> **PROBLEM STATEMENT**
Return only the lines from the start of the records through the line that contains "m = MB(); p = F2.at(692, 850, .0);", inclusive; leave out all pictures.

[Records from a data collection]

========================

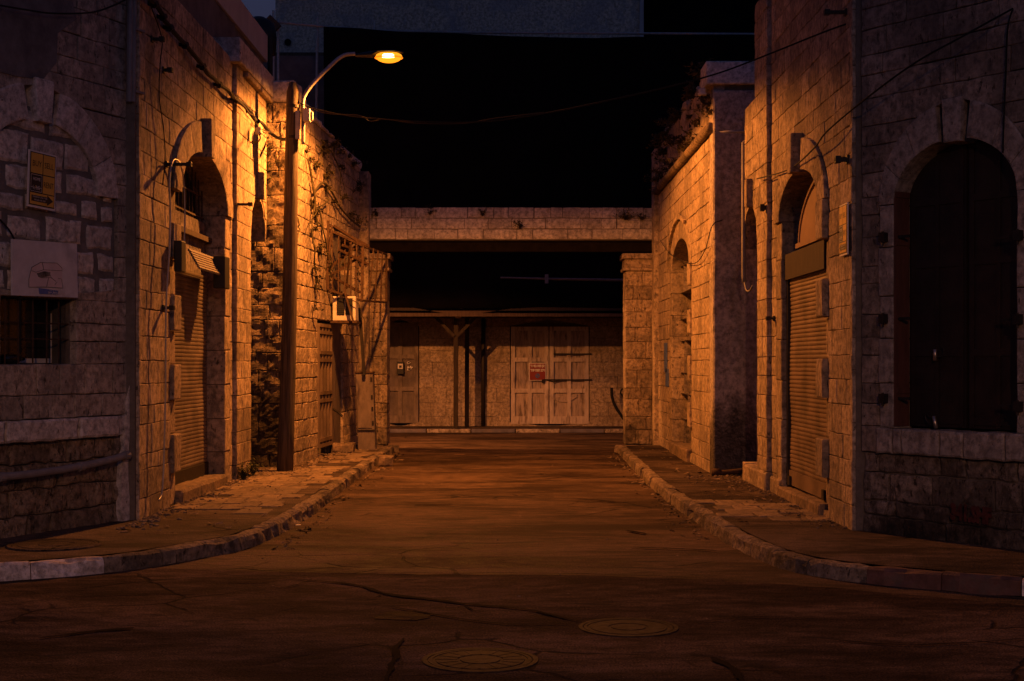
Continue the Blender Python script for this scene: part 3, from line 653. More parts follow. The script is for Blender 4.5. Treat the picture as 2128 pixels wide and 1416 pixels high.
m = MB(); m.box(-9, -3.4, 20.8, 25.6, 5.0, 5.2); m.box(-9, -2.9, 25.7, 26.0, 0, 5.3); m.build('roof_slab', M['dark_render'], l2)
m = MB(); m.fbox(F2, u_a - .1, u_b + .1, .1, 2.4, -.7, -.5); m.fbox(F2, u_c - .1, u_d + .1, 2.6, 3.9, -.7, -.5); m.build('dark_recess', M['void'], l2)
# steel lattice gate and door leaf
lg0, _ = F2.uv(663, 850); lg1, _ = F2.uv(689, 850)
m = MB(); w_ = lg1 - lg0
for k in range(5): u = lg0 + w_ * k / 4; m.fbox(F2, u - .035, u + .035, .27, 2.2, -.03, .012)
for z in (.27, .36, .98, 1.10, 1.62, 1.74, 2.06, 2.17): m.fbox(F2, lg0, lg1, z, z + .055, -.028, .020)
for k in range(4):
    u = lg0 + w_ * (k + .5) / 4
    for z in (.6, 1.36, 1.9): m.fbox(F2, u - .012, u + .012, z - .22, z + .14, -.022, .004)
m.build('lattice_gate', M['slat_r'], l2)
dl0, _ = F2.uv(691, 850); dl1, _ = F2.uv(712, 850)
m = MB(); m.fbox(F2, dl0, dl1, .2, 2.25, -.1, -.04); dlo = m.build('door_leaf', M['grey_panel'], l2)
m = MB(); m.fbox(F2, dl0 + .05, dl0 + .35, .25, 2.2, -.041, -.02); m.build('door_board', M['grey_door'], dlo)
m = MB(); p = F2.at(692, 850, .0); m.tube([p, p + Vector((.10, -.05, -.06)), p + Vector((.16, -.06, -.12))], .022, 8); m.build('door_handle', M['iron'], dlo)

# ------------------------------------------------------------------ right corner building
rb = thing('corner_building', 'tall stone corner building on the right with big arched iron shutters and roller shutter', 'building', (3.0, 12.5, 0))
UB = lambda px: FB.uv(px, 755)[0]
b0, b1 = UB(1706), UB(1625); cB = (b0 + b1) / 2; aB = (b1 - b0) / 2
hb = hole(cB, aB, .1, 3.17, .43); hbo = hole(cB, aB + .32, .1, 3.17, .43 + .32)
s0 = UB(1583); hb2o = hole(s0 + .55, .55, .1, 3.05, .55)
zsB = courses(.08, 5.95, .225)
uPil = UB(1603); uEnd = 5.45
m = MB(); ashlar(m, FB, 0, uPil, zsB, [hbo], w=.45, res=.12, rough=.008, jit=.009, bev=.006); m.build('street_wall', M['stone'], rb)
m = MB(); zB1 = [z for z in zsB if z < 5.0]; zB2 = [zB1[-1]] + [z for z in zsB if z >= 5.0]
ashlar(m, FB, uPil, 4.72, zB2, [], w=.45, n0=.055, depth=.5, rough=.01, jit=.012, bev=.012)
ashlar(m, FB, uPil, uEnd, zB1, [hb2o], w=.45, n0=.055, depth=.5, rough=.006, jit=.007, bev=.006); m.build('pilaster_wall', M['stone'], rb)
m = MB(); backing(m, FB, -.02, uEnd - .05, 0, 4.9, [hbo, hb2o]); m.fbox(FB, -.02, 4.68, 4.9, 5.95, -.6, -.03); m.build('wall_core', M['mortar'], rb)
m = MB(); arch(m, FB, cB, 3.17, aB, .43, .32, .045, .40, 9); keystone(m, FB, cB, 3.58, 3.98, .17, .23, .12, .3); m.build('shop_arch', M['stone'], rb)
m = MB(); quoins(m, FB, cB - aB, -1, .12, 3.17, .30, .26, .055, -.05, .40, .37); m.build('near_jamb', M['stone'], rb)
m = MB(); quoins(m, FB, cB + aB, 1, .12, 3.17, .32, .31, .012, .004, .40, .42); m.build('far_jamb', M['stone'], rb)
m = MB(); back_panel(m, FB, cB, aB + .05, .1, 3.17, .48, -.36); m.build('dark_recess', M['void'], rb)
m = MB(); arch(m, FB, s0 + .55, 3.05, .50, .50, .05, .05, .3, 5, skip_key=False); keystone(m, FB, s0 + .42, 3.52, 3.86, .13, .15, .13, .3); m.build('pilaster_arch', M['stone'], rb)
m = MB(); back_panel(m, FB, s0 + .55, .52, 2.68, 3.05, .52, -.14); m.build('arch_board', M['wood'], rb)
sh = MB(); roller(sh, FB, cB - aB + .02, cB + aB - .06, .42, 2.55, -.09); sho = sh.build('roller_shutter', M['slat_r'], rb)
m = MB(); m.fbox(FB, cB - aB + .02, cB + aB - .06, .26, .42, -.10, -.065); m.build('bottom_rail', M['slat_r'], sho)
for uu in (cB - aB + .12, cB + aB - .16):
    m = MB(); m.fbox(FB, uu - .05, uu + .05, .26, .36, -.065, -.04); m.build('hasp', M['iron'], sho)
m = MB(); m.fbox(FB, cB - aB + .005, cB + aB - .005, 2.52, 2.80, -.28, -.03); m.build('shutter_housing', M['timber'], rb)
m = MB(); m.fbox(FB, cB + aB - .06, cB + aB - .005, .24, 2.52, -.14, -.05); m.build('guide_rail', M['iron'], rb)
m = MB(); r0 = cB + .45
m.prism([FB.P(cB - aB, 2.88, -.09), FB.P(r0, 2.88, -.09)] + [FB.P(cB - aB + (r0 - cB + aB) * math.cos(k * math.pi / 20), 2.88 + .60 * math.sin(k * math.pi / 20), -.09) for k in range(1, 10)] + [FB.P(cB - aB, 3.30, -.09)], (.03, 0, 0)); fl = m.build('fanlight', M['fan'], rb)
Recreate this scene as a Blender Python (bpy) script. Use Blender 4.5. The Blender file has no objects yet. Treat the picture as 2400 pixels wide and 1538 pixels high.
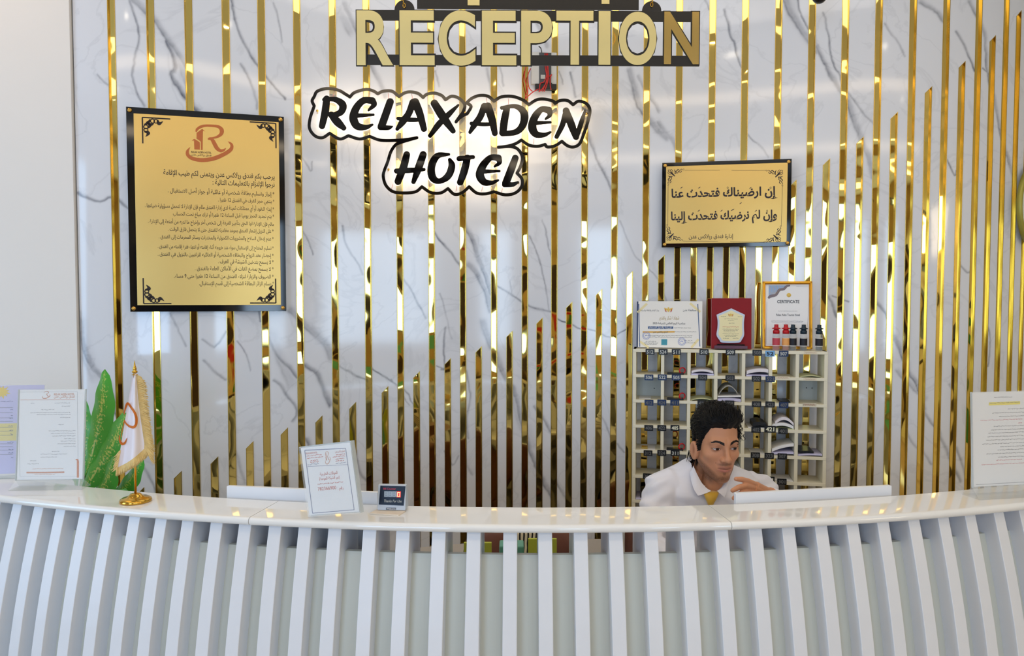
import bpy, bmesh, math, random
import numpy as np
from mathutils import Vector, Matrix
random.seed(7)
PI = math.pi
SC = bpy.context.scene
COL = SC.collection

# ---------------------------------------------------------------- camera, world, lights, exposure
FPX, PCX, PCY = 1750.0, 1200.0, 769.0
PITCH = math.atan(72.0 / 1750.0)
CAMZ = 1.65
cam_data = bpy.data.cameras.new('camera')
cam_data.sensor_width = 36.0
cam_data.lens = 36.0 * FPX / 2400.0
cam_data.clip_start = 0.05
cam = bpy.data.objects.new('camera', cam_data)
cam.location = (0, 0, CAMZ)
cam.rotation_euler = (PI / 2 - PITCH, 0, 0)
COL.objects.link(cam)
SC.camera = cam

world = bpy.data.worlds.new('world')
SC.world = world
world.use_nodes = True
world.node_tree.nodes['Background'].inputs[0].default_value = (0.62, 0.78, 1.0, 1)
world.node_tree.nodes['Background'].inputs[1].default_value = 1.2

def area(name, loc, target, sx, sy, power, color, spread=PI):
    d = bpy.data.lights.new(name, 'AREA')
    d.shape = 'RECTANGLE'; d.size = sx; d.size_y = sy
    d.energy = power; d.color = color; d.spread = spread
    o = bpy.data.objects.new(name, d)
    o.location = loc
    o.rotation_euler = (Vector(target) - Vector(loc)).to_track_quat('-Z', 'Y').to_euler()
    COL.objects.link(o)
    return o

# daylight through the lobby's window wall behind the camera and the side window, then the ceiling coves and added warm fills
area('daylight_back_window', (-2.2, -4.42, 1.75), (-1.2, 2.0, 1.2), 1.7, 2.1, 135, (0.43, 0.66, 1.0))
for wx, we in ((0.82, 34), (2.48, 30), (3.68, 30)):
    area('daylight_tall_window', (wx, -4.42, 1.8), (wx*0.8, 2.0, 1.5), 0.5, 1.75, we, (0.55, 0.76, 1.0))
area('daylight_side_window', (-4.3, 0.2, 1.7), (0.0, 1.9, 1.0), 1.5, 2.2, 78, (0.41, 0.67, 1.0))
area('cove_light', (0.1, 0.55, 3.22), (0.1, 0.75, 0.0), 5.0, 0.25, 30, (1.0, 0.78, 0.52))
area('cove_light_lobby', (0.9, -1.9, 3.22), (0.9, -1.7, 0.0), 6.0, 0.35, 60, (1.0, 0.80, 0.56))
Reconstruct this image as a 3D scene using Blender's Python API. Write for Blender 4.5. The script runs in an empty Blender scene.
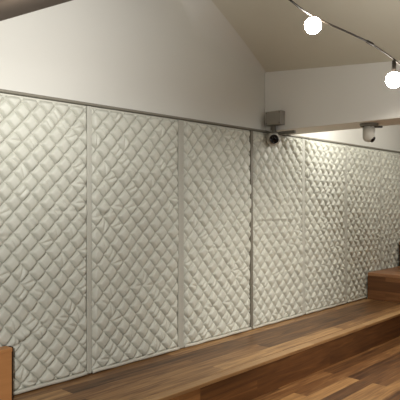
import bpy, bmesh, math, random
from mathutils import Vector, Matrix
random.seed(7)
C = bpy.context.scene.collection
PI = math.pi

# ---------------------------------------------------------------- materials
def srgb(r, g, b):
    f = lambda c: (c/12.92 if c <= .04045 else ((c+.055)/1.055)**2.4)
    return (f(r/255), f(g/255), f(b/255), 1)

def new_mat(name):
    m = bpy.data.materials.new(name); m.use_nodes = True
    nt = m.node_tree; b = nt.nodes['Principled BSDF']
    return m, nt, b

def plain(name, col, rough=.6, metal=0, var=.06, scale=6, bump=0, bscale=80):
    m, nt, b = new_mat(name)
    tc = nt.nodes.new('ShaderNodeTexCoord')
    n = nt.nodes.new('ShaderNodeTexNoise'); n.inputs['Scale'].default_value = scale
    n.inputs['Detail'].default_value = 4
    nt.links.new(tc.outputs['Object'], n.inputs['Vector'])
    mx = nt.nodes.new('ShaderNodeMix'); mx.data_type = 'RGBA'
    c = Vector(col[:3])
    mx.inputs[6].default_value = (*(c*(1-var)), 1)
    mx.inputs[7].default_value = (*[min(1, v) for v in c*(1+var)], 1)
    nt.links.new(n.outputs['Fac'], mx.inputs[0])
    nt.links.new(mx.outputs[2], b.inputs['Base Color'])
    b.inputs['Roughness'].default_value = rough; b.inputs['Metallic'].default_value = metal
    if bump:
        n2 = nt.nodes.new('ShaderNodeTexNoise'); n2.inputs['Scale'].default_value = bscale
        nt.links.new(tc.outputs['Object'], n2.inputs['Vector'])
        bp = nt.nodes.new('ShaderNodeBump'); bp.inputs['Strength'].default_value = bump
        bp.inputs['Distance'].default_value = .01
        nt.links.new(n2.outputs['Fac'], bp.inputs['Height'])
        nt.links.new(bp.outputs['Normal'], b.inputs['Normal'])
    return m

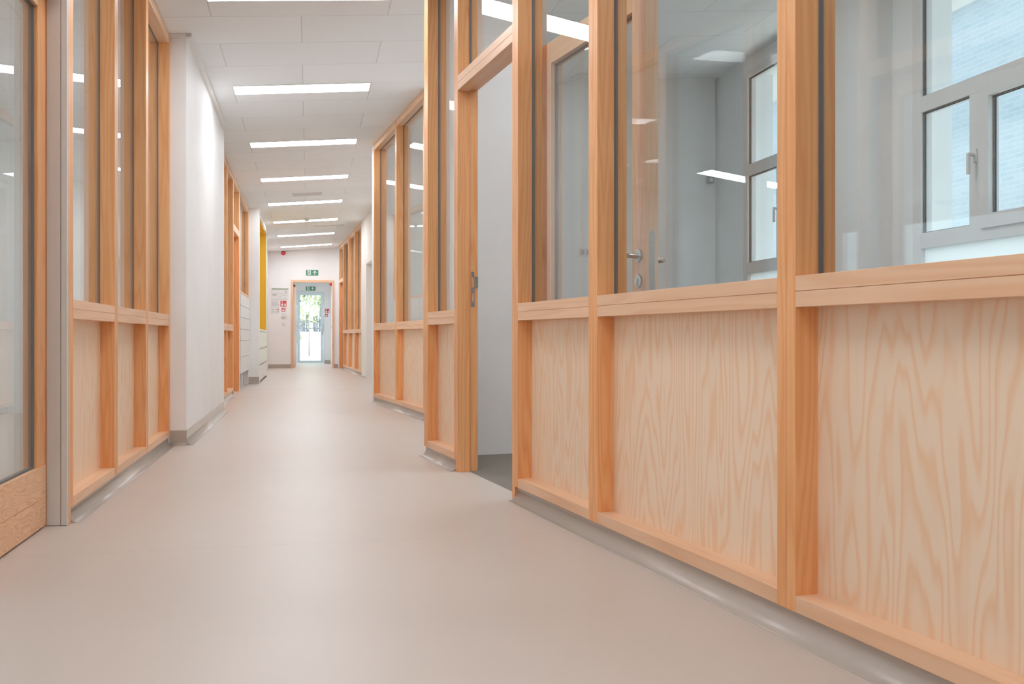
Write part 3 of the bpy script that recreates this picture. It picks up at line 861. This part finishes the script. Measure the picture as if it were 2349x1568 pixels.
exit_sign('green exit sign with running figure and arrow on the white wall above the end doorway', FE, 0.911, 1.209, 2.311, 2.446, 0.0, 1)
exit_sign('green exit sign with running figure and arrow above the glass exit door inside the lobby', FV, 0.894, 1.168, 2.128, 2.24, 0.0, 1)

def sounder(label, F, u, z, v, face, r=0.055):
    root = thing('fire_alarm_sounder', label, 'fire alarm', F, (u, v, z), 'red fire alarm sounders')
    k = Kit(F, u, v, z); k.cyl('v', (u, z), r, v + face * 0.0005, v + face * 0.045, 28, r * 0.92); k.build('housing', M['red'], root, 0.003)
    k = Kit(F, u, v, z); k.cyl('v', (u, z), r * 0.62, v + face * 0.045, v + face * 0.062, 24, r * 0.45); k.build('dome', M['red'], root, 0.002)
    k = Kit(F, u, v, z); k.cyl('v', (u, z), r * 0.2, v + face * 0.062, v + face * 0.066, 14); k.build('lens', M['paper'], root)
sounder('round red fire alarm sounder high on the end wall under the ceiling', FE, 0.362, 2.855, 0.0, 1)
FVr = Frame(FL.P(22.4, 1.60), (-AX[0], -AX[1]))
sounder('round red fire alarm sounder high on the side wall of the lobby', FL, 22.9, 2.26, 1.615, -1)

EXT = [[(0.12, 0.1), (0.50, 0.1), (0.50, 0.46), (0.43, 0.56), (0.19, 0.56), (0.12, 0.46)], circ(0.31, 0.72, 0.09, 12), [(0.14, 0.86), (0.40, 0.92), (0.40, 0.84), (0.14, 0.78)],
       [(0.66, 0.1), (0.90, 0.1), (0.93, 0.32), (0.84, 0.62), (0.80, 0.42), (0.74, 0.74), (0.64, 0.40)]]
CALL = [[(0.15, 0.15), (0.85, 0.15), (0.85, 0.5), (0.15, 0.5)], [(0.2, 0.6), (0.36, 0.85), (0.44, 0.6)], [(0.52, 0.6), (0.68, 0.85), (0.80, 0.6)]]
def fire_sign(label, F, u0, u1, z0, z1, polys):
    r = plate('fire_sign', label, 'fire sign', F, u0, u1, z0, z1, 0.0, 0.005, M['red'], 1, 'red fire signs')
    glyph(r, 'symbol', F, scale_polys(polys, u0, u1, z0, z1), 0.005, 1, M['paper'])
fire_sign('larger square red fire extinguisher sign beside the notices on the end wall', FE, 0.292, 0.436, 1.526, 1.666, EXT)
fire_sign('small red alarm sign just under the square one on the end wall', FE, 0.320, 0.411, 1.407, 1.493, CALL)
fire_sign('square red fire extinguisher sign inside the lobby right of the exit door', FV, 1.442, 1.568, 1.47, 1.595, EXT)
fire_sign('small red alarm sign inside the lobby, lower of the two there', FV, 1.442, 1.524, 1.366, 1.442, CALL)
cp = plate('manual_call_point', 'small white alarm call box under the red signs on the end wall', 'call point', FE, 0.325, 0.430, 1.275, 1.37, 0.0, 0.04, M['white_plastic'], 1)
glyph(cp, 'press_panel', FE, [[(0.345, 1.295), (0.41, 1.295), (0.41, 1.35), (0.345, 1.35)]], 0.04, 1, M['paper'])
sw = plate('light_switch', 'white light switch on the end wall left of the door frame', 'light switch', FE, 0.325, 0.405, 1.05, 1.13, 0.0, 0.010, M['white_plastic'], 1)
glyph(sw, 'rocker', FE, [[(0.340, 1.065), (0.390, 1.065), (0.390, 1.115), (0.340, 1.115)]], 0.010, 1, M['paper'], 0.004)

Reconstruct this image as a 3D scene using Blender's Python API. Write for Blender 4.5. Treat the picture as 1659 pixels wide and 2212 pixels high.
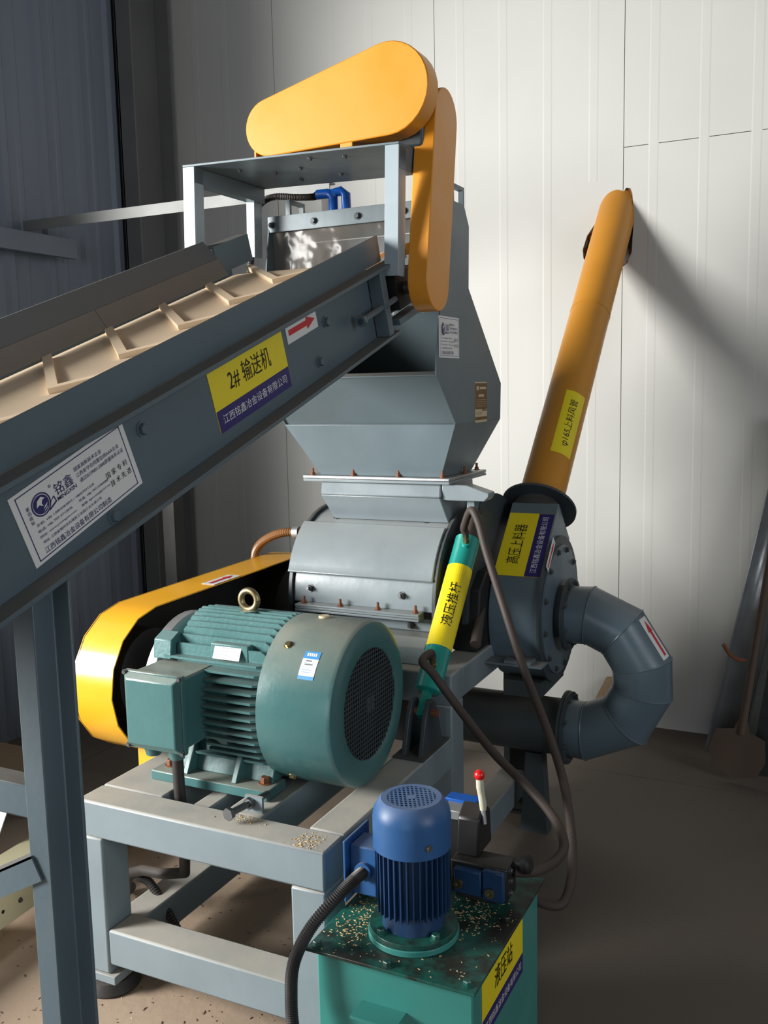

========================

> **FULL OUTPUT**
Continue the Blender Python script for this scene: part 3, from line 653. More parts follow. The script is for Blender 4.5. Treat the picture as 2128 pixels wide and 1416 pixels high.
m = MB(); m.box(-9, -3.4, 20.8, 25.6, 5.0, 5.2); m.box(-9, -2.9, 25.7, 26.0, 0, 5.3); m.build('roof_slab', M['dark_render'], l2)
m = MB(); m.fbox(F2, u_a - .1, u_b + .1, .1, 2.4, -.7, -.5); m.fbox(F2, u_c - .1, u_d + .1, 2.6, 3.9, -.7, -.5); m.build('dark_recess', M['void'], l2)
# steel lattice gate and door leaf
lg0, _ = F2.uv(663, 850); lg1, _ = F2.uv(689, 850)
m = MB(); w_ = lg1 - lg0
for k in range(5): u = lg0 + w_ * k / 4; m.fbox(F2, u - .035, u + .035, .27, 2.2, -.03, .012)
for z in (.27, .36, .98, 1.10, 1.62, 1.74, 2.06, 2.17): m.fbox(F2, lg0, lg1, z, z + .055, -.028, .020)
for k in range(4):
    u = lg0 + w_ * (k + .5) / 4
    for z in (.6, 1.36, 1.9): m.fbox(F2, u - .012, u + .012, z - .22, z + .14, -.022, .004)
m.build('lattice_gate', M['slat_r'], l2)
dl0, _ = F2.uv(691, 850); dl1, _ = F2.uv(712, 850)
m = MB(); m.fbox(F2, dl0, dl1, .2, 2.25, -.1, -.04); dlo = m.build('door_leaf', M['grey_panel'], l2)
m = MB(); m.fbox(F2, dl0 + .05, dl0 + .35, .25, 2.2, -.041, -.02); m.build('door_board', M['grey_door'], dlo)
m = MB(); p = F2.at(692, 850, .0); m.tube([p, p + Vector((.10, -.05, -.06)), p + Vector((.16, -.06, -.12))], .022, 8); m.build('door_handle', M['iron'], dlo)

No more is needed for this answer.